• **RECORD EXTRACTS**
************

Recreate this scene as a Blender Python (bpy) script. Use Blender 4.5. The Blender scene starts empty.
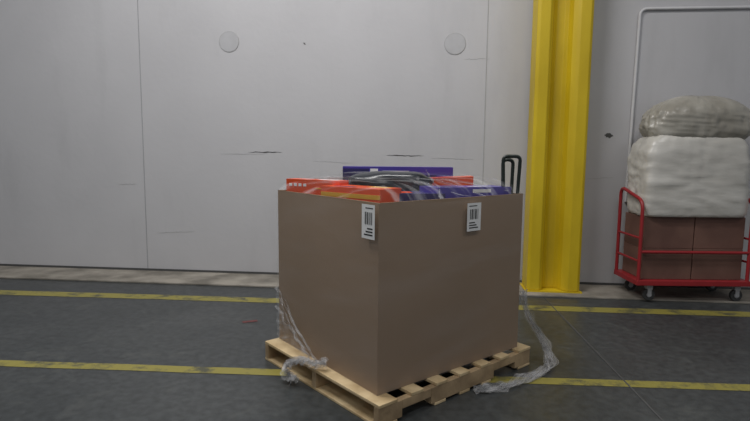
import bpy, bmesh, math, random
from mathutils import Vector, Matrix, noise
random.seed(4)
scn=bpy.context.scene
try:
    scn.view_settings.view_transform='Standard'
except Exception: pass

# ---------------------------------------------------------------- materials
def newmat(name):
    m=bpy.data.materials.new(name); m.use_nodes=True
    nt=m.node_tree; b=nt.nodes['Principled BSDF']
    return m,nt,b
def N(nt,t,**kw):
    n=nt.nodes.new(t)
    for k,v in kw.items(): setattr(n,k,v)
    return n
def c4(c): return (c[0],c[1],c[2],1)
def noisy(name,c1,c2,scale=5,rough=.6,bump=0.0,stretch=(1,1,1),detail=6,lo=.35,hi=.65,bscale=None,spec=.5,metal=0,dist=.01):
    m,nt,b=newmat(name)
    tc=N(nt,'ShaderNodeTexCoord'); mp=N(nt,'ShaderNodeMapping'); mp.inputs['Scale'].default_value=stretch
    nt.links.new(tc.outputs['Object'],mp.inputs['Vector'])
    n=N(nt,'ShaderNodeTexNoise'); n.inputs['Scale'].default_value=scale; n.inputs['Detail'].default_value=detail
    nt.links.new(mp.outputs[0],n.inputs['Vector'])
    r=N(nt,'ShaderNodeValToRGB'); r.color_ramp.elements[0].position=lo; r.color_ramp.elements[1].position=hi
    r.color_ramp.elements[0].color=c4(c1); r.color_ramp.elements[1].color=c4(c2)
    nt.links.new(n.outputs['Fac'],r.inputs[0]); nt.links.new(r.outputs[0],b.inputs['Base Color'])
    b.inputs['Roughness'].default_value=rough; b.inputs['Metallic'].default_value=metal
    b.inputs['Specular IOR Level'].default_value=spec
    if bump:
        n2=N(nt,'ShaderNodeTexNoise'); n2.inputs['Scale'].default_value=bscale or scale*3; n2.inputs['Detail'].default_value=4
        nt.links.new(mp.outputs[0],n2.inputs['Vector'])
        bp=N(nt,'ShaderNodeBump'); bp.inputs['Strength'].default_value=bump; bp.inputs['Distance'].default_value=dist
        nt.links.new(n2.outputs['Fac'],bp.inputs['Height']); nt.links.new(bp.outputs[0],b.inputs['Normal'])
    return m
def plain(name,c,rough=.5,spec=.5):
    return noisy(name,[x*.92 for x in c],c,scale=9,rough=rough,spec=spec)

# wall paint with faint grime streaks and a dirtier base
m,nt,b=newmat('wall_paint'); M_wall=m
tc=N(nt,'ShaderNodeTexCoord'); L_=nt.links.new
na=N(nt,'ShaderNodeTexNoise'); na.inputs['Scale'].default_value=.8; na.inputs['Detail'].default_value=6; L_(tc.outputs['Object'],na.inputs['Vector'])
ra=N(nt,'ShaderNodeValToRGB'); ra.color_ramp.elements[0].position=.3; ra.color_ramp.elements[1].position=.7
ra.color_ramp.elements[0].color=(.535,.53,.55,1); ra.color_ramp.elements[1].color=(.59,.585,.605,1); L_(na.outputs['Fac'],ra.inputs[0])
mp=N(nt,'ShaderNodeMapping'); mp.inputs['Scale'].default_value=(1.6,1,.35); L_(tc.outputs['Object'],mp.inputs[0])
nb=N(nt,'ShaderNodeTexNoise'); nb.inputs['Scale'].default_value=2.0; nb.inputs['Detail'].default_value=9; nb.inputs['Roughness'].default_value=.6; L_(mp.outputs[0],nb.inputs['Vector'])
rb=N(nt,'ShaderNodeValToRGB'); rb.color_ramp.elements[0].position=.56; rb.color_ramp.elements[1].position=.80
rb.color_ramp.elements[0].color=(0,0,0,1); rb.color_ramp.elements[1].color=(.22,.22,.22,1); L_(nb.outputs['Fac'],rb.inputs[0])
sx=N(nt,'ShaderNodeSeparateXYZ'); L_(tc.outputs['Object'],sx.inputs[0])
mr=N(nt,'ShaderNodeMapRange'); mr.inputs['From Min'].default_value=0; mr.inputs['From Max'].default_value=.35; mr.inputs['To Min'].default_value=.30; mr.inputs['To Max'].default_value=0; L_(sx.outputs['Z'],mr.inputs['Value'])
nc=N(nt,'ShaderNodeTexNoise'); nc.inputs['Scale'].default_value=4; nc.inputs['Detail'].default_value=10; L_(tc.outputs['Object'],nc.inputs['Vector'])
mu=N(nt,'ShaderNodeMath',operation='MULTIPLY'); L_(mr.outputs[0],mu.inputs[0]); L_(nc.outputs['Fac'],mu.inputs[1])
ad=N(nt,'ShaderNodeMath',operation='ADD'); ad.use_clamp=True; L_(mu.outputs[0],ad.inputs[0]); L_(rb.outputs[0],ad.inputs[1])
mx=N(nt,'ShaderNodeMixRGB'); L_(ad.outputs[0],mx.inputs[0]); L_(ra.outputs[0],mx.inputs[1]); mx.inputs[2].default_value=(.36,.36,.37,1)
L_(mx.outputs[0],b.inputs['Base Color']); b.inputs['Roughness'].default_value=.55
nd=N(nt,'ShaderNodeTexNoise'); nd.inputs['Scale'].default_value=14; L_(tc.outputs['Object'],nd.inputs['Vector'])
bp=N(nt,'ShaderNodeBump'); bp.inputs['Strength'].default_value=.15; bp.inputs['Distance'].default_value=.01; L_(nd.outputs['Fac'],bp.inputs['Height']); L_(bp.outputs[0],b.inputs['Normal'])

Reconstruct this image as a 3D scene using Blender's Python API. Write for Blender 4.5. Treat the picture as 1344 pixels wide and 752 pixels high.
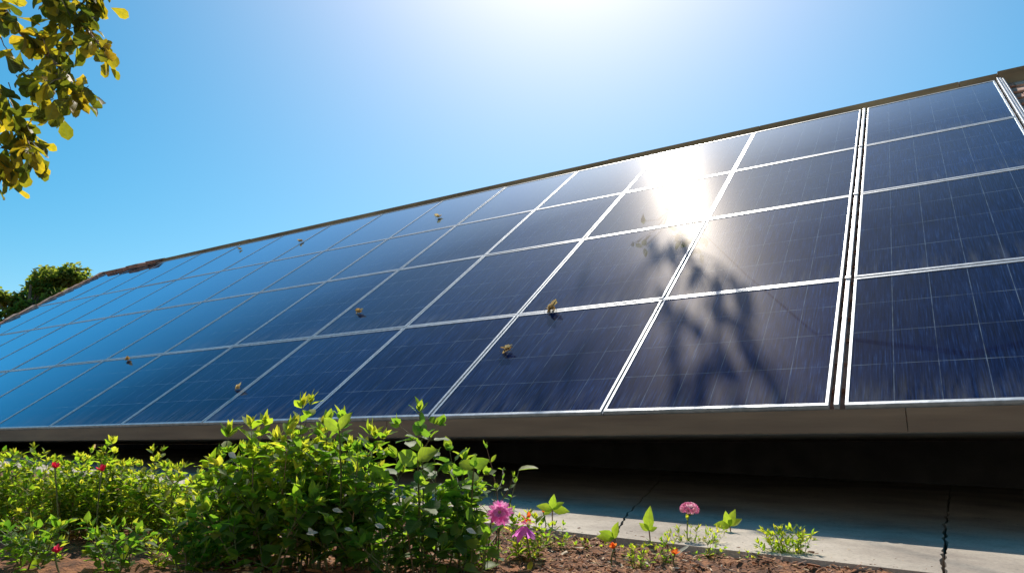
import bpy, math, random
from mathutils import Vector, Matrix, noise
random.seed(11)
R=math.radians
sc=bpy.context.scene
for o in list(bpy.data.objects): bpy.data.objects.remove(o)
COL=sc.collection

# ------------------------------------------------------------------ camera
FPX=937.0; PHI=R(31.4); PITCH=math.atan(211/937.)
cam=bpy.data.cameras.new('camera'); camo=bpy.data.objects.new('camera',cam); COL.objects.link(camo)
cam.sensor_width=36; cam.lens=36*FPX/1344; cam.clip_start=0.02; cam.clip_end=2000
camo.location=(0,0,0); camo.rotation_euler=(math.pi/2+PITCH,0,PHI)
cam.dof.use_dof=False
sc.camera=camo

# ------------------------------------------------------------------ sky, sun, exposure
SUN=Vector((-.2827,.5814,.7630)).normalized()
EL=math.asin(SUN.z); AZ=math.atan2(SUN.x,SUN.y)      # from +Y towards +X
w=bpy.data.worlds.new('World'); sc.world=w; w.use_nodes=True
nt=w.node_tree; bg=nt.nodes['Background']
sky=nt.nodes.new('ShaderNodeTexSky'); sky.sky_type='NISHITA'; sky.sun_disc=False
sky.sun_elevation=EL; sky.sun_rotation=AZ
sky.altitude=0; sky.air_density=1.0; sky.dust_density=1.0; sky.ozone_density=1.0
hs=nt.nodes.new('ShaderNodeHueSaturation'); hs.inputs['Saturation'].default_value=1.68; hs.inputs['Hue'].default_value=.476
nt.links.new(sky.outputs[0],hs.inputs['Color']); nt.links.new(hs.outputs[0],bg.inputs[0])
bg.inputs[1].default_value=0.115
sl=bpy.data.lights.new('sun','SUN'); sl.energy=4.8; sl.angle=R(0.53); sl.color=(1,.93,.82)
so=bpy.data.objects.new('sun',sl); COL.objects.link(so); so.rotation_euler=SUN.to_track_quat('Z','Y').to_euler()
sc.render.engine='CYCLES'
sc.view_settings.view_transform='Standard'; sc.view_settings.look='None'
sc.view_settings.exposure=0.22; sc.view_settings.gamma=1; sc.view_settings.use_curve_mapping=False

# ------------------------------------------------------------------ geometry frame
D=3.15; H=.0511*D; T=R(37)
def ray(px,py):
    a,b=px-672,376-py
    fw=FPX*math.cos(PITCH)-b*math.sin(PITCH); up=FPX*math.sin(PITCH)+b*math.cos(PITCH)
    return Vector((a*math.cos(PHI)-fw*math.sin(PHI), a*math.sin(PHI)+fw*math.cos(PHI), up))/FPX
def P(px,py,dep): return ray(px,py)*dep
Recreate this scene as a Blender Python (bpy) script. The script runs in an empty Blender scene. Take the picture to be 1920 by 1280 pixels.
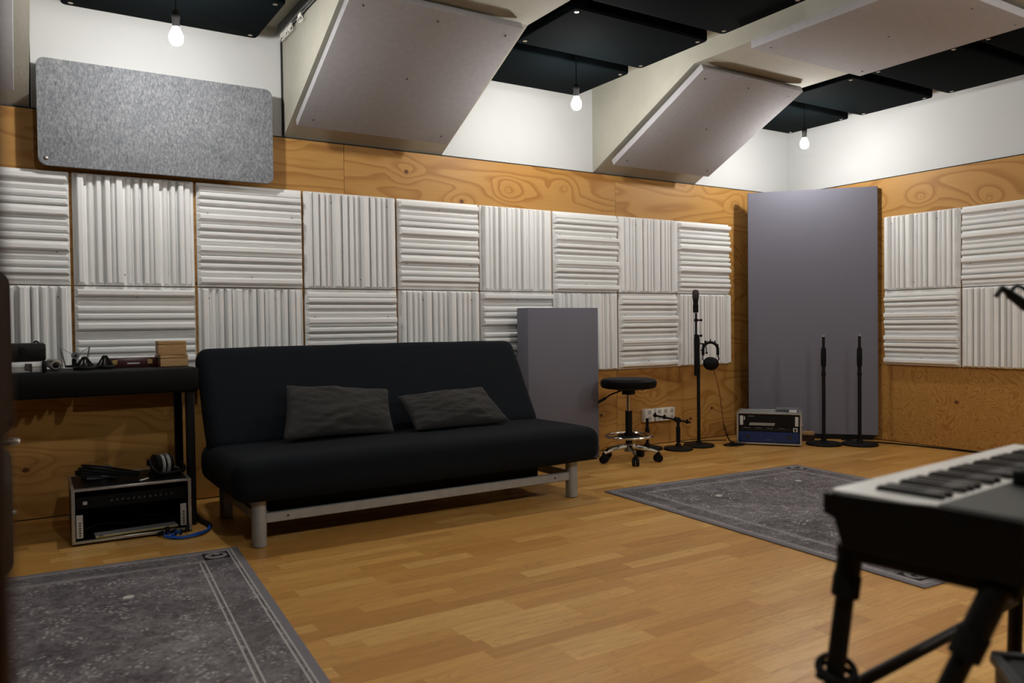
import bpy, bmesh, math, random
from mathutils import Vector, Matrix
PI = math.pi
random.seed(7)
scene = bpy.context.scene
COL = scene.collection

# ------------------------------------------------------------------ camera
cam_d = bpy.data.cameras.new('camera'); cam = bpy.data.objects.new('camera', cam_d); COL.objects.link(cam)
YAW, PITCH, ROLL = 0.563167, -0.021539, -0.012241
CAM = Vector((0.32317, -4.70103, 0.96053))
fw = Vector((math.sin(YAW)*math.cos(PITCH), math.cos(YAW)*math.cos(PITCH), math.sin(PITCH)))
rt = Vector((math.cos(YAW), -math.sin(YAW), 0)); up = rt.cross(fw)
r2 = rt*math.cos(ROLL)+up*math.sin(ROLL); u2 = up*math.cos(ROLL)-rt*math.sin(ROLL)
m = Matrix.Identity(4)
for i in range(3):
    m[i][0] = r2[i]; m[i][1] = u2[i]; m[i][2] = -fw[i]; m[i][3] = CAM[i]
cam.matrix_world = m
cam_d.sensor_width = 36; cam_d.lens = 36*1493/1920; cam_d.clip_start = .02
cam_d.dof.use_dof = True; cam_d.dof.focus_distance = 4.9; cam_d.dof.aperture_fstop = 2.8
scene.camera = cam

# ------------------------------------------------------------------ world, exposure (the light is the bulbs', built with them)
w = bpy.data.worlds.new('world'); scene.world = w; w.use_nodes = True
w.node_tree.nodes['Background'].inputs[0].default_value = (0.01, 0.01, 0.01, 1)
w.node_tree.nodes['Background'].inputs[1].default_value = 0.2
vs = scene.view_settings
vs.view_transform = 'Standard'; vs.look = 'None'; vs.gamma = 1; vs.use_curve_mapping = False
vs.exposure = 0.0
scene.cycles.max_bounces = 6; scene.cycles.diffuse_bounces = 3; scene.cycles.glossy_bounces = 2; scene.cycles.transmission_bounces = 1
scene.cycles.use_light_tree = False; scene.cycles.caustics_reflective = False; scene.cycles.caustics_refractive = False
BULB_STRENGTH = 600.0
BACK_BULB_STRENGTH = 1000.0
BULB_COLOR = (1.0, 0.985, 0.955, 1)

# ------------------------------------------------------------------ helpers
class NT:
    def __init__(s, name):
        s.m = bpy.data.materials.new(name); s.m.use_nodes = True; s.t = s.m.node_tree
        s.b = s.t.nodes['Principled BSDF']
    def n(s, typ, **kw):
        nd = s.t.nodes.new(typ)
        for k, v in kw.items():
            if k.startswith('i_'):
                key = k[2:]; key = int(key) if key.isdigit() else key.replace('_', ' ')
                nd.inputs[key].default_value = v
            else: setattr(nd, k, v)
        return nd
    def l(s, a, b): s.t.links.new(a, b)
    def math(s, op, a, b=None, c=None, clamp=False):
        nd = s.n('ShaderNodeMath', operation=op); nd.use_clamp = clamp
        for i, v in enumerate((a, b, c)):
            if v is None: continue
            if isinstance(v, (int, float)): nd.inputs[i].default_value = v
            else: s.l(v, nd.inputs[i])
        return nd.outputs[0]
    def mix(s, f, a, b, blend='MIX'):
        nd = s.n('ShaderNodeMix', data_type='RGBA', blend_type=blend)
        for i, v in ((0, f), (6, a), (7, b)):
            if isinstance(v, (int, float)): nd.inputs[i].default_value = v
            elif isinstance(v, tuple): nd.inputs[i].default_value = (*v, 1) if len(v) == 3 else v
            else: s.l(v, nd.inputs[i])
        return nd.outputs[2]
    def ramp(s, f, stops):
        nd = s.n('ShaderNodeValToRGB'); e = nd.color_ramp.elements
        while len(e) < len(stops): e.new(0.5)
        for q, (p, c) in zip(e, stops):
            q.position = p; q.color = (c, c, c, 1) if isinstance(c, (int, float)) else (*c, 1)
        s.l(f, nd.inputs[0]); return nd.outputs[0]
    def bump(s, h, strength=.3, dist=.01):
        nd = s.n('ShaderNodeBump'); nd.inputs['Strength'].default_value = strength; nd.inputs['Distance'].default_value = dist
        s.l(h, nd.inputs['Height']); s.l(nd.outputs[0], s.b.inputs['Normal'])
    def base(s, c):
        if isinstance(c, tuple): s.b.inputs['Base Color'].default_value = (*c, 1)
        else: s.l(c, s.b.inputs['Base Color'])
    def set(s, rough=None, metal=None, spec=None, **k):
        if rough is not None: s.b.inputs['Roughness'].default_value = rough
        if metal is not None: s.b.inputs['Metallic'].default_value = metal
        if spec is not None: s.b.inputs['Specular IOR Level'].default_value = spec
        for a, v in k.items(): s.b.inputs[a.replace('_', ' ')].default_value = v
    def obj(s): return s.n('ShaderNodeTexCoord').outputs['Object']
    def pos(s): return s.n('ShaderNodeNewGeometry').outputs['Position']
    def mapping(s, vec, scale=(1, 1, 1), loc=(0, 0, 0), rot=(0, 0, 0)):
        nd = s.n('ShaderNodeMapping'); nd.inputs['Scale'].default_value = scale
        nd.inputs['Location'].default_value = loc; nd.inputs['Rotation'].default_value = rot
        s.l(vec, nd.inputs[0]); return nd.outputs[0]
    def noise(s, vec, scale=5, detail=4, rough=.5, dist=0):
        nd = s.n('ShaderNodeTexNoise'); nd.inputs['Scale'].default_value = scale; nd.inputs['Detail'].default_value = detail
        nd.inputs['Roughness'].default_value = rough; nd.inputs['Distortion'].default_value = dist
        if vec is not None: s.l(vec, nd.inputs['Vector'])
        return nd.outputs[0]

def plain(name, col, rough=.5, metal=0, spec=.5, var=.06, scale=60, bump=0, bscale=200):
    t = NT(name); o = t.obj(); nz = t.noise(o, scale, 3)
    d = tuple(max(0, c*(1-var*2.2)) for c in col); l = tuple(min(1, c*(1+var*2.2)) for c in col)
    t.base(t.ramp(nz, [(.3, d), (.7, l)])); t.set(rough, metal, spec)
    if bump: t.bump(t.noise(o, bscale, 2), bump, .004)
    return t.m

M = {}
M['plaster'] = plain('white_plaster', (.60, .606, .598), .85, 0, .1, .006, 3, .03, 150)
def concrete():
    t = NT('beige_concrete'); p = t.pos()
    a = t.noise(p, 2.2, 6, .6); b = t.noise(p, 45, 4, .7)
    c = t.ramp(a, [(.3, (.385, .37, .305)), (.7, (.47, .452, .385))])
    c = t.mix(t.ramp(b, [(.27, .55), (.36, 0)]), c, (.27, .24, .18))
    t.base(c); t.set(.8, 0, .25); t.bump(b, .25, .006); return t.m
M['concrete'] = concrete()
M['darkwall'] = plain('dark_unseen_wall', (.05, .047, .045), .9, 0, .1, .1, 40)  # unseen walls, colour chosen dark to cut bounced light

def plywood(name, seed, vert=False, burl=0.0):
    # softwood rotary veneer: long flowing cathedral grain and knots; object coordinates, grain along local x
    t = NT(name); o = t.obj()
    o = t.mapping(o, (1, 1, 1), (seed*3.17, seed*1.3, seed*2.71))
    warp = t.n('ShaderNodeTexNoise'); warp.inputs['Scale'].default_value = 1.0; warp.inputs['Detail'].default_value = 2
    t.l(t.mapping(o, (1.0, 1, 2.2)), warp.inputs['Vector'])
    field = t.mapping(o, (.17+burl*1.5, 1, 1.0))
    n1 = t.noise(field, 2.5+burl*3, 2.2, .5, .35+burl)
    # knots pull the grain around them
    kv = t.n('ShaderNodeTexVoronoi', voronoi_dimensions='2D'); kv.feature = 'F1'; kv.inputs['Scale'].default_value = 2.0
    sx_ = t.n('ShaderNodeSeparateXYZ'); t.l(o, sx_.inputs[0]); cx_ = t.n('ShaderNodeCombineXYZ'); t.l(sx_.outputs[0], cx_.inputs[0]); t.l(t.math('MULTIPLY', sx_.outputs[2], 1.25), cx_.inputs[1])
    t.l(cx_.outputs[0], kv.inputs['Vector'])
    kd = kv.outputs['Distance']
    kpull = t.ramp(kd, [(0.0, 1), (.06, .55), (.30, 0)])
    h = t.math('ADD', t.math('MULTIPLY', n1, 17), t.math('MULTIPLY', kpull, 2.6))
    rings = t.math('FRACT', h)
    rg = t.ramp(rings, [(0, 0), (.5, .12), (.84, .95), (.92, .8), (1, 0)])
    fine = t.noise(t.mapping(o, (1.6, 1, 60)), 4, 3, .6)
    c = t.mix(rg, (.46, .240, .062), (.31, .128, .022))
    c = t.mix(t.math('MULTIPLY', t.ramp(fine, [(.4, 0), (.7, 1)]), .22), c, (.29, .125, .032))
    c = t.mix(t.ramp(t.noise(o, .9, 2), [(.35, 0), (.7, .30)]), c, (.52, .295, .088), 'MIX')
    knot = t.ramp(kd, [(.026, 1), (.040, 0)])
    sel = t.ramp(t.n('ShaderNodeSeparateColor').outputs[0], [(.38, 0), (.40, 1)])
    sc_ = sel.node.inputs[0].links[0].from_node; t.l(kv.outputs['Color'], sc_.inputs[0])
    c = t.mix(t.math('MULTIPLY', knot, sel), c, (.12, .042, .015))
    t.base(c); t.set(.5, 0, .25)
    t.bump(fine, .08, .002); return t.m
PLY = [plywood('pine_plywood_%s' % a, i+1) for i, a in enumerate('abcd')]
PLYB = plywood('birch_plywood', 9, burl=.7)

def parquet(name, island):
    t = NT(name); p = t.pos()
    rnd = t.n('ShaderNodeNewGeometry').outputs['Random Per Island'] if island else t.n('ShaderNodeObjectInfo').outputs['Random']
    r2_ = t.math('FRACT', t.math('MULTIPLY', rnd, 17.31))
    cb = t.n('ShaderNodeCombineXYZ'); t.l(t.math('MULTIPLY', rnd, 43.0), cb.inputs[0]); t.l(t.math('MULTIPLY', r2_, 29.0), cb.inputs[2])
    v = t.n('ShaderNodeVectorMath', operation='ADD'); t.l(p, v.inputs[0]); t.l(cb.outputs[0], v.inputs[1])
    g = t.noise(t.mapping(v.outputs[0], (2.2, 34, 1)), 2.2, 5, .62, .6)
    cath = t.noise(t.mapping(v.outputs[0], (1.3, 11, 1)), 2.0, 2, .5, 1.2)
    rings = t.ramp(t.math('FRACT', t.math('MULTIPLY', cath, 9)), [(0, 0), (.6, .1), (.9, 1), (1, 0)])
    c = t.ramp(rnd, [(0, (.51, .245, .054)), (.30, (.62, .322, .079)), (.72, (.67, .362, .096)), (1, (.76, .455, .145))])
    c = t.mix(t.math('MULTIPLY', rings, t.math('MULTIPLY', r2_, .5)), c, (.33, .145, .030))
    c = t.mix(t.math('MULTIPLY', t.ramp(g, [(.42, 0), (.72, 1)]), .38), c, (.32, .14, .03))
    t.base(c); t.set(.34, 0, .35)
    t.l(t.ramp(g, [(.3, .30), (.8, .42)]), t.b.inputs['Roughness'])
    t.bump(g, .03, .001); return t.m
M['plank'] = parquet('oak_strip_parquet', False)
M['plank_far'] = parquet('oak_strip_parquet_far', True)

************

• **THE EXERCISE**
Copy only the part of the records that runs from the first line to the line with "except Exception: pass", ends included, leaving pictures out.

• **PROBLEM SOLUTION**
Recreate this scene as a Blender Python (bpy) script. Use Blender 4.5. The Blender scene starts empty.
import bpy, bmesh, math, random
from mathutils import Vector, Matrix, noise
random.seed(4)
scn=bpy.context.scene
try:
    scn.view_settings.view_transform='Standard'
except Exception: pass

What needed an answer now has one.